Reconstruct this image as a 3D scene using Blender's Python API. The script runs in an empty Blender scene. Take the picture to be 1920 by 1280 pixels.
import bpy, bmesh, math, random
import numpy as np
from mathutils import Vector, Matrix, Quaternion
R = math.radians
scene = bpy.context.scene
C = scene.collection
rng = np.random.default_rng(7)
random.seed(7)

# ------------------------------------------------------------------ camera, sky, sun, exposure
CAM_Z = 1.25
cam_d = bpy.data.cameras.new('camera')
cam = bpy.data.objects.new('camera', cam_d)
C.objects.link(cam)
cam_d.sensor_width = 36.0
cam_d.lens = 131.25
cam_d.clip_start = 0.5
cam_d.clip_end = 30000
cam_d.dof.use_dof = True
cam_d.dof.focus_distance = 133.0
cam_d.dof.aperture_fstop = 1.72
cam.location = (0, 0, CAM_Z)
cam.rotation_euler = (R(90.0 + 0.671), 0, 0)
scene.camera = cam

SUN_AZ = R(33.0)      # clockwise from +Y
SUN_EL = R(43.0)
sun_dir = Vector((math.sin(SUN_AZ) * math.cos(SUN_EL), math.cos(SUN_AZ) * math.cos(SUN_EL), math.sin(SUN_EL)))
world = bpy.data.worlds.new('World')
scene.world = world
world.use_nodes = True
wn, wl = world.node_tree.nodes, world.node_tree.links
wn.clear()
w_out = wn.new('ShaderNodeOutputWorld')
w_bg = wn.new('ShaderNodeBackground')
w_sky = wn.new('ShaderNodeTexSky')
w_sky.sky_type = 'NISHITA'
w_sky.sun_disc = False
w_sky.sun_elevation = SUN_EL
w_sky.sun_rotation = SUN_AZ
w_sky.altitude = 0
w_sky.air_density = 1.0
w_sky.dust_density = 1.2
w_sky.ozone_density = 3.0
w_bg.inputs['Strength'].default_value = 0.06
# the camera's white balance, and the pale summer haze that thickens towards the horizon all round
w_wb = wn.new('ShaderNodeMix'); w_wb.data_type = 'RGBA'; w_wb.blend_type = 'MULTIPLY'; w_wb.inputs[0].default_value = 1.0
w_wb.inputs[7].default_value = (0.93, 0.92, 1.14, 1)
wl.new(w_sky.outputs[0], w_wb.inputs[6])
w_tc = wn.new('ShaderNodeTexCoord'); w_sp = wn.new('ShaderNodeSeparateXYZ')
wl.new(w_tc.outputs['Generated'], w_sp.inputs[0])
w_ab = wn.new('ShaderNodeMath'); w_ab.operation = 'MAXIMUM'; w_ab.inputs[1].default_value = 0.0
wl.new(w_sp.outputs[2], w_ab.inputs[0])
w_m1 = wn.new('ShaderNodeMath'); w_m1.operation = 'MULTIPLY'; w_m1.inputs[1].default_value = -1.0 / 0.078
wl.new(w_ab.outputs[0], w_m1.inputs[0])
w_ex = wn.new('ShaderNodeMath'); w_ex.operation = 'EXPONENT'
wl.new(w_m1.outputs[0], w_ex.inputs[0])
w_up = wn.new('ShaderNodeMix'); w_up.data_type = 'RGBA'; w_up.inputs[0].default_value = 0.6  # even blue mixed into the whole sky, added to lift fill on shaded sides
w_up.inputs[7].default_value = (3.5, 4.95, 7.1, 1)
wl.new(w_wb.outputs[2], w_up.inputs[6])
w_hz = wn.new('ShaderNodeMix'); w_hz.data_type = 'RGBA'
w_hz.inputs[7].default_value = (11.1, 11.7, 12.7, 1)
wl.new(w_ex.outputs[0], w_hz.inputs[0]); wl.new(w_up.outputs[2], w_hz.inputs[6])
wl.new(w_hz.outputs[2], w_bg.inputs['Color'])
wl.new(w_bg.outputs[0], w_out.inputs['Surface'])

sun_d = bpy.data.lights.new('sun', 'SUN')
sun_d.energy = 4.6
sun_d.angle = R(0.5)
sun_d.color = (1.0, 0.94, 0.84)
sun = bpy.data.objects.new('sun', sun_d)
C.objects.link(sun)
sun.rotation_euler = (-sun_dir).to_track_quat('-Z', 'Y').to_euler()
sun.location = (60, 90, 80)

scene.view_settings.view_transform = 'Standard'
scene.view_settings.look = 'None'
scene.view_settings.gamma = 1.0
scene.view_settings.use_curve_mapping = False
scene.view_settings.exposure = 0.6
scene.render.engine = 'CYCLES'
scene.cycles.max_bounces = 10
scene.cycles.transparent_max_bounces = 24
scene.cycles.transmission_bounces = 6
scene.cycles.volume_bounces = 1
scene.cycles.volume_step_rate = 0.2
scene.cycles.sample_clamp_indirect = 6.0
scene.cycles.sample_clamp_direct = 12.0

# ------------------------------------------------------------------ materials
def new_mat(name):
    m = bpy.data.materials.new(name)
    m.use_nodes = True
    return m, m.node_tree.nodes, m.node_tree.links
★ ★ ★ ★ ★
Exercise goal —
Only the lines from the beginning of the material to the line containing "scene.camera = cam" should be echoed, verbatim and in full.

Reply —
Reconstruct this image as a 3D scene using Blender's Python API. The script runs in an empty Blender scene. Take the picture to be 1920 by 1280 pixels.
import bpy, bmesh, math, random
import numpy as np
from mathutils import Vector, Matrix, Quaternion
R = math.radians
scene = bpy.context.scene
C = scene.collection
rng = np.random.default_rng(7)
random.seed(7)

# ------------------------------------------------------------------ camera, sky, sun, exposure
CAM_Z = 1.25
cam_d = bpy.data.cameras.new('camera')
cam = bpy.data.objects.new('camera', cam_d)
C.objects.link(cam)
cam_d.sensor_width = 36.0
cam_d.lens = 131.25
cam_d.clip_start = 0.5
cam_d.clip_end = 30000
cam_d.dof.use_dof = True
cam_d.dof.focus_distance = 133.0
cam_d.dof.aperture_fstop = 1.72
cam.location = (0, 0, CAM_Z)
cam.rotation_euler = (R(90.0 + 0.671), 0, 0)
scene.camera = cam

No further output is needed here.